Devletin bütün kurumlarından İslâm’ın arındırıldığı, toplumun düşünce, sanat, bilim, kültür, estetik ve ahlâk birikiminin ve ruhunun yegâne kaynağı dininin her yerden temizlendiği tek ülke Türkiye’dir dünyada!

“Cemaatler, tarikatlar neden eğitime el uzatıyorlar!” diye veryansın edenler var! İnsaf!
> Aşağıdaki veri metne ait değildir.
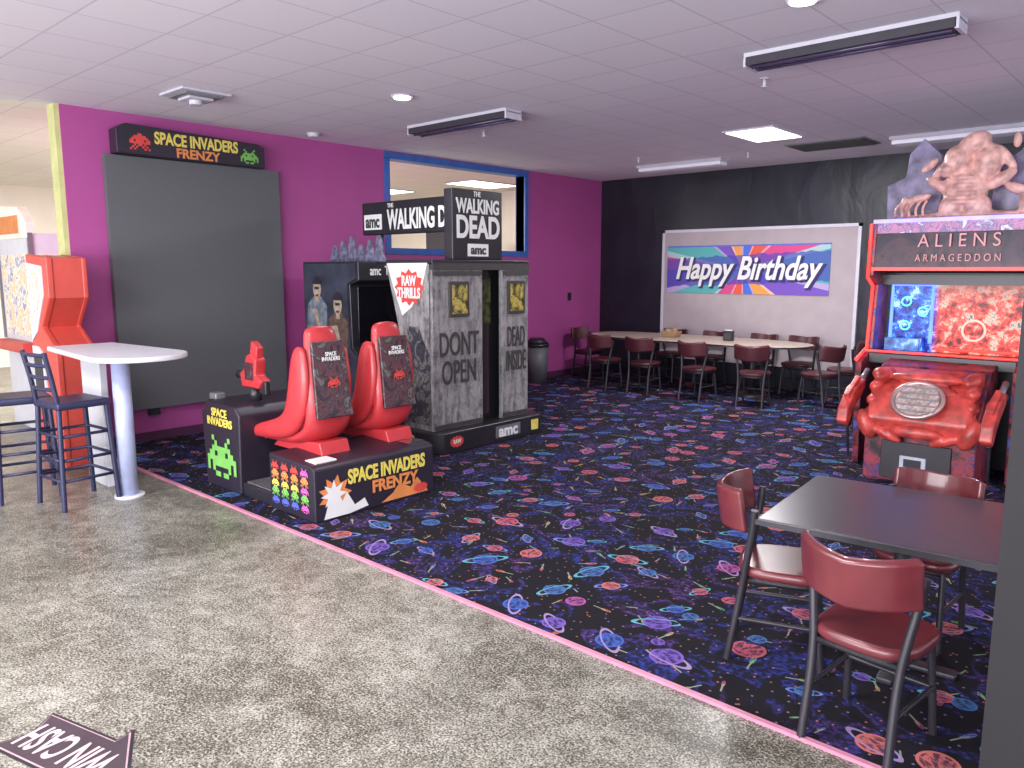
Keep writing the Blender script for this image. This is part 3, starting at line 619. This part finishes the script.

Bizim laikliği aldığımız Fransa’da bile orta dereceli okulların üçte biri Katoliklerin kontrolündedir! Katolik okulları Fransa’nın birinci sınıf okullardır. Bizde ise hiç bir yerli, parya, Türk okulu, yabancıların kontrolündeki okulların eline su bile dökemez!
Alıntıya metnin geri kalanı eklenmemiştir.